1.2.- Giova precisare che la Consulta, pur riferendosi in dispositivo ai compensi, ha specificato in motivazione che è arbitraria l’omogeneità di trattamento tra imprenditori da un lato e liberi professionisti e lavoratori autonomi dall’altro soltanto in relazione alla costruzione presuntiva del prelevamento come un costo a sua volta produttivo di un ricavo. E’ quindi soltanto con riguardo alla somma prelevata che la Corte ha escluso l’operatività della doppia correlazione in virtù della quale si ritiene che essa sia stata utilizzata per l’acquisizione, non contabilizzata o non fatturata, di fattori produttivi e che tali fattori abbiano prodotto beni o servizi venduti a loro volta senza essere contabilizzati o fatturati.
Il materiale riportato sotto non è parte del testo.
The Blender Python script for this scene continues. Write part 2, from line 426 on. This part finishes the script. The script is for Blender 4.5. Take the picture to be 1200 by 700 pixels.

Ciò perchè per un verso l’attività svolta dai lavoratori autonomi si caratterizza per la preminenza dell’apporto del lavoro proprio e la marginalità dell’apparato organizzativo e, per altro verso, gli eventuali prelevamenti (che peraltro dovrebbero essere anomali rispetto al tenore di vita secondo gli indirizzi dell’Agenzia delle entrate) vanno ad inserirsi in un sistema di contabilità semplificata di cui generalmente e legittimamente si avvale la categoria, da cui deriva la fisiologica promiscuità delle entrate e delle spese professionali e personali.

1.3.- Non è per conseguenza persuasivo il diverso principio al quale si è attenuta questa Corte, allorquando ha stabilito che la sentenza della Corte costituzionale “ha posto fine alla presunzione legale in base alla quale le somme prelevate o versate su conti e depositi riconducibili ad esercenti attività professionale costituiscono di per se stessi ulteriori compensi assoggettabili a tassazione se non sono annotati contabilmente” (Cass. 11 novembre 2015, n. 23041, nonchè 9 agosto 2016, n. 16440).

2.- Alla luce della ricognizione del significato precettivo del D.P.R. n. 600 del 1973, art. 32, e dell’omologa norma in tema di iva con riguardo ai lavoratori autonomi ed ai professionisti, la sentenza impugnata si rivela non conforme a diritto.

2.1.- Ne discendono l’accoglimento del ricorso e la cassazione della sentenza, con rinvio alla Commissione tributaria regionale della Lombardia in diversa composizione, che procederà a questi accertamenti e regolerà le spese.

PQM

 

la Corte:

accoglie il ricorso, cassa la sentenza impugnata e rinvia, anche per le spese, alla Commissione tributaria regionale della Lombardia in diversa composizione.

Così deciso in Roma, il 19 aprile 2017.